What the exercise asks:
Each line of the material below that holds the word "Write" needs to be copied.

[start Data records]

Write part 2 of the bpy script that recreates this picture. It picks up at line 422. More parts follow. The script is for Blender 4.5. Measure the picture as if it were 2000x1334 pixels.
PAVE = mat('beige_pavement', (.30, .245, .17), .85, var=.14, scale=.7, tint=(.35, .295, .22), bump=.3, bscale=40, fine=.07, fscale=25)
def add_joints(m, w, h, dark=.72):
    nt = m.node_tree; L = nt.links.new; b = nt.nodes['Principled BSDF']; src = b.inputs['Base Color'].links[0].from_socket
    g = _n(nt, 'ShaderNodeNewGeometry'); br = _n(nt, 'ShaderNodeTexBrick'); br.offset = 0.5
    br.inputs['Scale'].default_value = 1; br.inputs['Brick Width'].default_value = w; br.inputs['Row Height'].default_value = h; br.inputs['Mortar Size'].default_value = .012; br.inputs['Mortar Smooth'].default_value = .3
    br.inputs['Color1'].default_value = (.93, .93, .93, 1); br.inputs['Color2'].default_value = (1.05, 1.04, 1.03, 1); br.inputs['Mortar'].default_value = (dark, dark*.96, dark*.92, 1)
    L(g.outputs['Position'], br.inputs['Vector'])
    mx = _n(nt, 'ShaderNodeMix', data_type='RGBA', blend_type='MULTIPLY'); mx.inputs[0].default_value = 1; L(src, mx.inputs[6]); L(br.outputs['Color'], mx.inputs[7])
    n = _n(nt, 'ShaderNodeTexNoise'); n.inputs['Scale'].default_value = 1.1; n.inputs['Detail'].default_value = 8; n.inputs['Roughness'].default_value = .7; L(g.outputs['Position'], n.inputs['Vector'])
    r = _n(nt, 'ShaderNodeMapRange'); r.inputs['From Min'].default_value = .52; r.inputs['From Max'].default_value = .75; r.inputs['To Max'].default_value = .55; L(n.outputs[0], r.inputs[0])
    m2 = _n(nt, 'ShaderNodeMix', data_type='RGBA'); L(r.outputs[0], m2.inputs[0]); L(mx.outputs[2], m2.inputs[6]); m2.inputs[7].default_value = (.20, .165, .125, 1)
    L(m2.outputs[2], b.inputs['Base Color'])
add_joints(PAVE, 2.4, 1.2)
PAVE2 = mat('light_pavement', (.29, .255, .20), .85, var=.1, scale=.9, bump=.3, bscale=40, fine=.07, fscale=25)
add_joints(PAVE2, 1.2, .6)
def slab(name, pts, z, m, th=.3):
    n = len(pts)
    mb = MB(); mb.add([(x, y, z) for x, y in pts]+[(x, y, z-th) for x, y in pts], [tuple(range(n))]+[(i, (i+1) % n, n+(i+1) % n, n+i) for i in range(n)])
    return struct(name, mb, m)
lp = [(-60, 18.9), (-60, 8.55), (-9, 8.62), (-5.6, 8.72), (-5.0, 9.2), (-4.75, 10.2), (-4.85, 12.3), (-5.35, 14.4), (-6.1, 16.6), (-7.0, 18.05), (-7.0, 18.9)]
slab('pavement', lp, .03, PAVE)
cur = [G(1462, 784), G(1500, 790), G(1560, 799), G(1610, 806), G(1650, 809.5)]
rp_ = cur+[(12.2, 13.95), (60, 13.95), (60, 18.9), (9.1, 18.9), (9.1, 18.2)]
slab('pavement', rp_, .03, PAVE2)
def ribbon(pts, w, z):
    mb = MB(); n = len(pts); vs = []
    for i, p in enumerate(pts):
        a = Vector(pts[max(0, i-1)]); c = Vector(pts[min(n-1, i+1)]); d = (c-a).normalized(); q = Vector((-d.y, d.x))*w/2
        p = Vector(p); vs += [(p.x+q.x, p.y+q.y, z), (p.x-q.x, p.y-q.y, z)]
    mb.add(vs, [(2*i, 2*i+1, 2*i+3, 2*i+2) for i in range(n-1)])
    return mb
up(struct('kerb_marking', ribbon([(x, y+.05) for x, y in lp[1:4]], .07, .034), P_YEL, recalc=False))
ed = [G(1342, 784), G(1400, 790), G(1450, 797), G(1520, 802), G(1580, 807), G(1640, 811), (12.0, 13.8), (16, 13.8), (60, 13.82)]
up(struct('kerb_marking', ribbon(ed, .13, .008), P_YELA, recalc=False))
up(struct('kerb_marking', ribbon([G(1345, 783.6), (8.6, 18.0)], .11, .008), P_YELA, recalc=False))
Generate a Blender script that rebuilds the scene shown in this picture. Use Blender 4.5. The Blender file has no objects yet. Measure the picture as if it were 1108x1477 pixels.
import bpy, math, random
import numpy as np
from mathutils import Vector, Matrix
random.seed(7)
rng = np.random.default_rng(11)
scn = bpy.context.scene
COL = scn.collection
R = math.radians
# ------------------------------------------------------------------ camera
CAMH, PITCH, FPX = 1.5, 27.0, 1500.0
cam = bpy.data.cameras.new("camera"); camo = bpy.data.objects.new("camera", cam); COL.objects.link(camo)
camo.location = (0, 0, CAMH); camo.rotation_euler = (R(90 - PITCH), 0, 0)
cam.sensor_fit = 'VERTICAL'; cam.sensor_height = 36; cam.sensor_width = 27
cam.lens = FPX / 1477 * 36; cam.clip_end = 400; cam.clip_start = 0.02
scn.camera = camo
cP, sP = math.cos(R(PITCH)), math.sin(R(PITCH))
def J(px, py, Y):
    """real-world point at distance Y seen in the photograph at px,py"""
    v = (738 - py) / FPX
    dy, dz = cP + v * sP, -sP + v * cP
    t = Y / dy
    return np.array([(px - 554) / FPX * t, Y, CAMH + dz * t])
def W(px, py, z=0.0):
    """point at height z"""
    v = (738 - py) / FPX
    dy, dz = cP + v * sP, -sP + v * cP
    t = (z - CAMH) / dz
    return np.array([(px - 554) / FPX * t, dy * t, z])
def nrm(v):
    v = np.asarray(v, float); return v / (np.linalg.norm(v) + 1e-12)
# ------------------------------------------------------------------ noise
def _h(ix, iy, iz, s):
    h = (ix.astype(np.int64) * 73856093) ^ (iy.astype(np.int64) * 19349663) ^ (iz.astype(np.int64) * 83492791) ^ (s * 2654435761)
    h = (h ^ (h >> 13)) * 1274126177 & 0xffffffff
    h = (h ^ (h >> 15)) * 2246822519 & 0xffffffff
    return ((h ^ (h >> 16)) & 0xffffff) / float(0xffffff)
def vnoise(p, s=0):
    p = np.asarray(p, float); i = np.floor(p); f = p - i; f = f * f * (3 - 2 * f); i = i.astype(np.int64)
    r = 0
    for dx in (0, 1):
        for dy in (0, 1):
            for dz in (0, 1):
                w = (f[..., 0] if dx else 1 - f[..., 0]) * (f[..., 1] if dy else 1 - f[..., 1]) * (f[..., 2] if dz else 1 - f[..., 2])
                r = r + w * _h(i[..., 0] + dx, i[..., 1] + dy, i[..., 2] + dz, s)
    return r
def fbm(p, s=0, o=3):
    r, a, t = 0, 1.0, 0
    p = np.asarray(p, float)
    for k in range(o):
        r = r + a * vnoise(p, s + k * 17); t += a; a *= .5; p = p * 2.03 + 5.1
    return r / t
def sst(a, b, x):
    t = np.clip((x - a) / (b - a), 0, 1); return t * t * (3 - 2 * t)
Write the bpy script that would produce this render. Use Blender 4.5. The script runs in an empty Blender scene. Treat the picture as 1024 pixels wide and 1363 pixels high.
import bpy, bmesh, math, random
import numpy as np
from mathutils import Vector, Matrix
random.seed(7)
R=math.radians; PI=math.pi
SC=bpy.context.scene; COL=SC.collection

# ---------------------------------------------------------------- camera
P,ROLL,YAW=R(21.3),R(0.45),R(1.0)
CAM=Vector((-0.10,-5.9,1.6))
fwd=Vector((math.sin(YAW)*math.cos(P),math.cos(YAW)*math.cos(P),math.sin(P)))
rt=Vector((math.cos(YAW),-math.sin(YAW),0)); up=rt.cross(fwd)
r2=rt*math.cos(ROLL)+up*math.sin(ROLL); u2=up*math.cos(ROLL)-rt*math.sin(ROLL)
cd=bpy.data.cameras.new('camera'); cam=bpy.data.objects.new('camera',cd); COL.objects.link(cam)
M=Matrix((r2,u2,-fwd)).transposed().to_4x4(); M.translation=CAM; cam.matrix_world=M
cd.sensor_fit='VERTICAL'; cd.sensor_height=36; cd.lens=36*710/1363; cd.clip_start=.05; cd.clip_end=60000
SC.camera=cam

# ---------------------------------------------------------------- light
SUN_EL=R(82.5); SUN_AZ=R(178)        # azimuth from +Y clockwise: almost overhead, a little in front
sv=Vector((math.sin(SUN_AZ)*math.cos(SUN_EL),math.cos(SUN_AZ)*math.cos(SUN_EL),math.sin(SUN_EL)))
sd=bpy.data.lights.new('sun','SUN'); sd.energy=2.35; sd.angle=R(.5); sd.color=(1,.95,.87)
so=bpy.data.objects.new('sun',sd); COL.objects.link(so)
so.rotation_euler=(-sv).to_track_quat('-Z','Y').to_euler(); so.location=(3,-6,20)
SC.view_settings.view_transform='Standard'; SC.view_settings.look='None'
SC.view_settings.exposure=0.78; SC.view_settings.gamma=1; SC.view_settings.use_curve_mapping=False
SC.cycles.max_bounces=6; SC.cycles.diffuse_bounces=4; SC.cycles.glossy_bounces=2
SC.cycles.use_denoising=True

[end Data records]

Answer to this task:
Write part 2 of the bpy script that recreates this picture. It picks up at line 422. More parts follow. The script is for Blender 4.5. Measure the picture as if it were 2000x1334 pixels.
Write the bpy script that would produce this render. Use Blender 4.5. The script runs in an empty Blender scene. Treat the picture as 1024 pixels wide and 1363 pixels high.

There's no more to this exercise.